Both boundary lines count: repeat, exactly and alone, the lines from the one containing "Write a Blender" to the one containing "from mathutils import Vector, Matrix", with pictures left out.

> _DATA LISTING_

________

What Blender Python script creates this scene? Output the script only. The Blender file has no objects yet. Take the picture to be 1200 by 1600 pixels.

________

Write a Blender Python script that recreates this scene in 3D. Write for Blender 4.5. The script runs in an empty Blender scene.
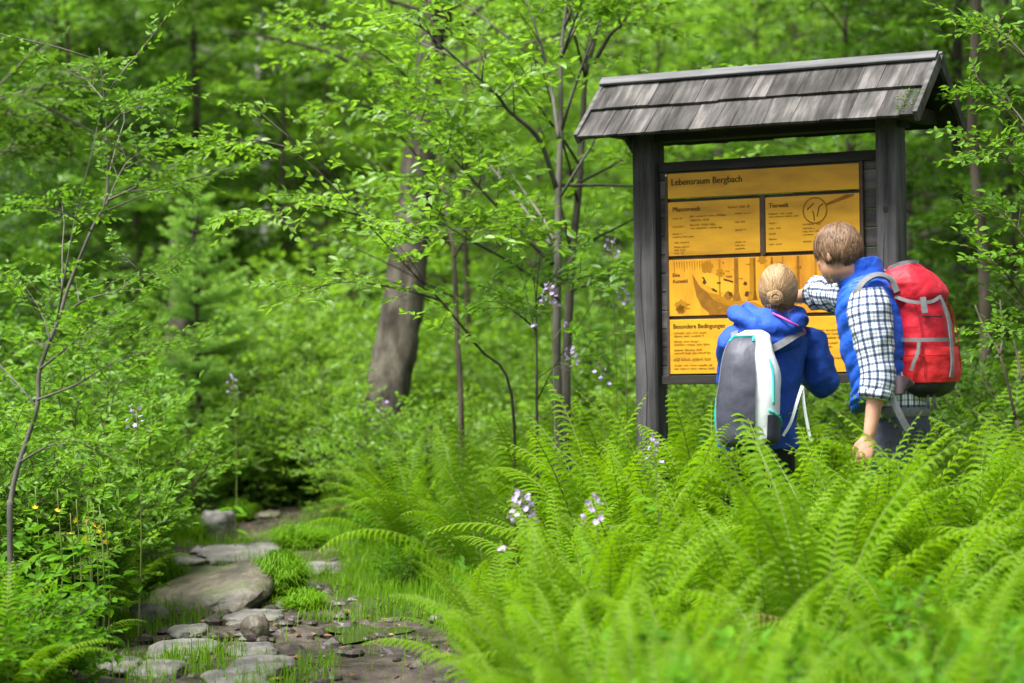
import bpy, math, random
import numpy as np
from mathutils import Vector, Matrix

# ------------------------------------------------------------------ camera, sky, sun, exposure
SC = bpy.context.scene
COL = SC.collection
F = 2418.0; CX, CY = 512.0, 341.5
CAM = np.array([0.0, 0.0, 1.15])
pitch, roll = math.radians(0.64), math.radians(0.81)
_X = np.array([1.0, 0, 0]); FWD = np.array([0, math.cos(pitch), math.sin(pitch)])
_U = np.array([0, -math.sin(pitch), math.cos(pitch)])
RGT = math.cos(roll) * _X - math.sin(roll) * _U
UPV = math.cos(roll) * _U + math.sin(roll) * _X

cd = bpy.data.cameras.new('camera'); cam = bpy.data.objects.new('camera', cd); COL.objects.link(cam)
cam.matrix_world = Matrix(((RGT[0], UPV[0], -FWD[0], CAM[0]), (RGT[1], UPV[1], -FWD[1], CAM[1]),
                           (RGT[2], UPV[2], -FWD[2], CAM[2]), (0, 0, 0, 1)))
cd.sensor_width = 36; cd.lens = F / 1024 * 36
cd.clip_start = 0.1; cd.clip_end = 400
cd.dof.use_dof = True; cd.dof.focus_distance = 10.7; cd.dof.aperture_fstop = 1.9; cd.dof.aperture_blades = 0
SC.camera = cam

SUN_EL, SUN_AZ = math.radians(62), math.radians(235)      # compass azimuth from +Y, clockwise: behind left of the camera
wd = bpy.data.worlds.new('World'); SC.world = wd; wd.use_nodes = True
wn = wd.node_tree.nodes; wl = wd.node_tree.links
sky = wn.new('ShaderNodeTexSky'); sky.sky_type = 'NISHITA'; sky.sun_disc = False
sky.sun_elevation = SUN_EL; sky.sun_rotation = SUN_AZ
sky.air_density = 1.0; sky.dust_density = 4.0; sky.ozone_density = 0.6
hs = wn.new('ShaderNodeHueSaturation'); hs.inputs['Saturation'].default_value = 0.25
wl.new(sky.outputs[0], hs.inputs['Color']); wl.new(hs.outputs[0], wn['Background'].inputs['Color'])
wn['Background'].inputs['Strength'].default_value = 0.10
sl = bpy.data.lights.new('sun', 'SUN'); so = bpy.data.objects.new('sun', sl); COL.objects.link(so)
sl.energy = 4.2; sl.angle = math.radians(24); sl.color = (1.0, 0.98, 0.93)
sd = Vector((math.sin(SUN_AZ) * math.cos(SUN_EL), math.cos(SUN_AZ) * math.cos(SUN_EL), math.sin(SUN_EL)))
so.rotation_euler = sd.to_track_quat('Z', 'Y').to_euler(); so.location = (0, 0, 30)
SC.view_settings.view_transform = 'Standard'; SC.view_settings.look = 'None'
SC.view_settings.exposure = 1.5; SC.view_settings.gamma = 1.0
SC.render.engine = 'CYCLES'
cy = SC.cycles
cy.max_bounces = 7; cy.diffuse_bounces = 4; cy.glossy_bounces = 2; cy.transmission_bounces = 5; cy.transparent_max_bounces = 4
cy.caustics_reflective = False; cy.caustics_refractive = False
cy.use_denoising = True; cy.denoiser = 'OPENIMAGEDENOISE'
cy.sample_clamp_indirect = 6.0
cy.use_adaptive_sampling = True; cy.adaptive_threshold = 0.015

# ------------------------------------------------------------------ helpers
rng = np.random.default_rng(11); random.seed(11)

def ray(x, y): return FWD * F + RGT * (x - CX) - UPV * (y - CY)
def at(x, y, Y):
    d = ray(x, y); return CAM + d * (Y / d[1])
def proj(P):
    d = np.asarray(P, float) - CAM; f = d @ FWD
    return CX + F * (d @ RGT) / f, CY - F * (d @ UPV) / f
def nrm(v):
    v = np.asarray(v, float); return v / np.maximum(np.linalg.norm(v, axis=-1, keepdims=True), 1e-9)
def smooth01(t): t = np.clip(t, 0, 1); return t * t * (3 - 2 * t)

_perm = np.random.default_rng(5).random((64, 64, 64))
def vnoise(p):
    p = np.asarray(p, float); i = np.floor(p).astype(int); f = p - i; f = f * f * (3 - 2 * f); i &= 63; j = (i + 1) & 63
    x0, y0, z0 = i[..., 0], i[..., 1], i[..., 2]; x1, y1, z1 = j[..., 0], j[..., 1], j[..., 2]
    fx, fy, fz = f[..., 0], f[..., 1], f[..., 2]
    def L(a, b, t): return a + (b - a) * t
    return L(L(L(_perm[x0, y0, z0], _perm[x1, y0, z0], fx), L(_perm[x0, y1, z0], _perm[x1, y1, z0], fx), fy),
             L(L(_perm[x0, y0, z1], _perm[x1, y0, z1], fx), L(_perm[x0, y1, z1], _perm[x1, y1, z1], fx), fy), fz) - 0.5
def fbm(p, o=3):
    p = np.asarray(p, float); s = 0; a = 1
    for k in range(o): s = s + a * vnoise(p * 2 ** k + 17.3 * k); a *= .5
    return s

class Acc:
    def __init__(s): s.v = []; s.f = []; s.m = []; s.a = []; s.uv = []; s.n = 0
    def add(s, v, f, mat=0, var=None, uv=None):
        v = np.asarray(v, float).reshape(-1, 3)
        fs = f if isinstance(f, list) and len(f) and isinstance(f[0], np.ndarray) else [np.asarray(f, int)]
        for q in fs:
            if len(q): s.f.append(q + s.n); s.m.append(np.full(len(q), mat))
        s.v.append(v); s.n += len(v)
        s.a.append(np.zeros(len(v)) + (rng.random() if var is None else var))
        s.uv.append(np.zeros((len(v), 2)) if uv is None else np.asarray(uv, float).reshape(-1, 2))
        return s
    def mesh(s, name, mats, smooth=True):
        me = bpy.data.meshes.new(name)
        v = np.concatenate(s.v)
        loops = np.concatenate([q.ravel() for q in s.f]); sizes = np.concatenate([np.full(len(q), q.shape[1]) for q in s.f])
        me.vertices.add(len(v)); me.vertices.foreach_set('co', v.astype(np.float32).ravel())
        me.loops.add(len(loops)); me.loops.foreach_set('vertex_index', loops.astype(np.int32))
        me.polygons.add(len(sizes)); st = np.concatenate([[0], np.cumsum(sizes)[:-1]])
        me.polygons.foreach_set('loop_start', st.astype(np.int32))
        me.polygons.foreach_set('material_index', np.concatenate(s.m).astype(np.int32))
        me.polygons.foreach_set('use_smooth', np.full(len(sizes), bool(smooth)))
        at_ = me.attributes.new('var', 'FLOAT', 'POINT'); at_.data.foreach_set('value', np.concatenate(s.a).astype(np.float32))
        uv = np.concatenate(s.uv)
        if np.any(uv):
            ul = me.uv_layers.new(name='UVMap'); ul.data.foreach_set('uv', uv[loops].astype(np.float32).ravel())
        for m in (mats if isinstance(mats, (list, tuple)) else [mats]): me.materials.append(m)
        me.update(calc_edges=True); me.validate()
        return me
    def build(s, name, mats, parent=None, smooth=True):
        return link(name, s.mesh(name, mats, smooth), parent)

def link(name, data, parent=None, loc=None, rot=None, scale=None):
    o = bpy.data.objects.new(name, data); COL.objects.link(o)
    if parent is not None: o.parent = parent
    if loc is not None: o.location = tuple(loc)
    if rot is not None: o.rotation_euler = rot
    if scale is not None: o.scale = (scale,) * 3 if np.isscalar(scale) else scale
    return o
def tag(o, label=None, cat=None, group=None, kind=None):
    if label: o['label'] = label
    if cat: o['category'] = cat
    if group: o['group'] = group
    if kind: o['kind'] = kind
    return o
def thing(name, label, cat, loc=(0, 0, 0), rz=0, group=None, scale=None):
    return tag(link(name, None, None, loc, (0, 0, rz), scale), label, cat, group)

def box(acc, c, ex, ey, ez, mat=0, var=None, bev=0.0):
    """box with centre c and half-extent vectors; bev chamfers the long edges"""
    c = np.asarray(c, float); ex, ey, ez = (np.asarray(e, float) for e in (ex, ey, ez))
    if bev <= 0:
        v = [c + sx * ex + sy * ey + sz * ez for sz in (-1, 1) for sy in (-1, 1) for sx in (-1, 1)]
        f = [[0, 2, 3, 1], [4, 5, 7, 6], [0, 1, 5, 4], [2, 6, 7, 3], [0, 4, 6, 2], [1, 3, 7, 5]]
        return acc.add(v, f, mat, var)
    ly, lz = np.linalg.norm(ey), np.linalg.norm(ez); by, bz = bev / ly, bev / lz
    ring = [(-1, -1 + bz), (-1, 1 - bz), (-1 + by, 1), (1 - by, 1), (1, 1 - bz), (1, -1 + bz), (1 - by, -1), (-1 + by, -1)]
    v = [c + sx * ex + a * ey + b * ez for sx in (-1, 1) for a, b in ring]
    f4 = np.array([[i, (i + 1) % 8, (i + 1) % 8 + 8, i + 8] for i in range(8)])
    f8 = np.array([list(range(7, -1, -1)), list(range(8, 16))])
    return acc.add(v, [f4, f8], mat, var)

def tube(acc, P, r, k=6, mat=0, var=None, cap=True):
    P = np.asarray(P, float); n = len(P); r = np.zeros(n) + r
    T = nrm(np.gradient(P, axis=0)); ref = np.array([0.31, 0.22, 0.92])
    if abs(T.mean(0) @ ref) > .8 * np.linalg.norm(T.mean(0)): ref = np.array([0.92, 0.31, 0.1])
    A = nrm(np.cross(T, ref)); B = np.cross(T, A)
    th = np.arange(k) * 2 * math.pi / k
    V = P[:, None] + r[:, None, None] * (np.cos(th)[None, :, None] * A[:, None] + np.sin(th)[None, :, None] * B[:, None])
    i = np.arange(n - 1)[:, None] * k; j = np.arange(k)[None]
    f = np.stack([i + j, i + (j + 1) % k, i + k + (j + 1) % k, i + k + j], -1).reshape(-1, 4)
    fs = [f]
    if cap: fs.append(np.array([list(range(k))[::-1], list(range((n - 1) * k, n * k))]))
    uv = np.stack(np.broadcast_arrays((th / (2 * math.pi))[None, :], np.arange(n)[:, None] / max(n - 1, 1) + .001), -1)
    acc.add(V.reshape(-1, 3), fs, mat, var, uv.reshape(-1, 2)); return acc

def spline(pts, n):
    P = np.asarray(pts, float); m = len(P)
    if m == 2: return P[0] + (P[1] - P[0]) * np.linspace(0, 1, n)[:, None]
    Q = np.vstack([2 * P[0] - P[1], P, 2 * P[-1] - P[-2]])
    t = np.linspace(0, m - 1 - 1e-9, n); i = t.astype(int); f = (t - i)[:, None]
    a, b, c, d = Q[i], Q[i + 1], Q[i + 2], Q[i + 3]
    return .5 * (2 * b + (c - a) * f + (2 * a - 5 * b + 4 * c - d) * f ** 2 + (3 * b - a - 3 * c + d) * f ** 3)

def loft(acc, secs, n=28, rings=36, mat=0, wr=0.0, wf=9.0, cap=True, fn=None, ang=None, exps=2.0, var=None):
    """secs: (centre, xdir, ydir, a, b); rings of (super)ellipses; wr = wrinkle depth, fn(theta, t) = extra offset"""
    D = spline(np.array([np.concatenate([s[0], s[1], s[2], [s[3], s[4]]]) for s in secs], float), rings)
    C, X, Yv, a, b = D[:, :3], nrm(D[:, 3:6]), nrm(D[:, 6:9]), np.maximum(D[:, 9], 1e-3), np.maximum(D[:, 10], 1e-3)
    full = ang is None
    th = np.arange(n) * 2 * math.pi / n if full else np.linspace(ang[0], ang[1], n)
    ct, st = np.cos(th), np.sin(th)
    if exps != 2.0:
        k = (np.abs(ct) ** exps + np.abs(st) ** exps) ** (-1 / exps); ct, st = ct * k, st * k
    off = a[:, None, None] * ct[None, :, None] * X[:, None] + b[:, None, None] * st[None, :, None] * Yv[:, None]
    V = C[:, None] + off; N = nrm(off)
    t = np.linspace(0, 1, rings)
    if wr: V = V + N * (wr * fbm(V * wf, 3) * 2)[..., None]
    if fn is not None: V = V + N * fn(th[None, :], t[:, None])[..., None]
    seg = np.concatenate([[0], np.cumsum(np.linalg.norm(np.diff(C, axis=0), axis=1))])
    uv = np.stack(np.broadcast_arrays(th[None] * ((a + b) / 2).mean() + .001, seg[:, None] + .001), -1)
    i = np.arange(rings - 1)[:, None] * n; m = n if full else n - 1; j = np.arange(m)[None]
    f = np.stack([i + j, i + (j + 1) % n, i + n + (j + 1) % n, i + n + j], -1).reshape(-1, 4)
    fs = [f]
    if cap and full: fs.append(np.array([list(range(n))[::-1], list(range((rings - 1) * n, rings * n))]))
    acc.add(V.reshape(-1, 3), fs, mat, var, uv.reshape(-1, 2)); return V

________

> _RESPONSE TO THE EXERCISE_
Write a Blender Python script that recreates this scene in 3D. Write for Blender 4.5. The script runs in an empty Blender scene.
import bpy, math, random
import numpy as np
from mathutils import Vector, Matrix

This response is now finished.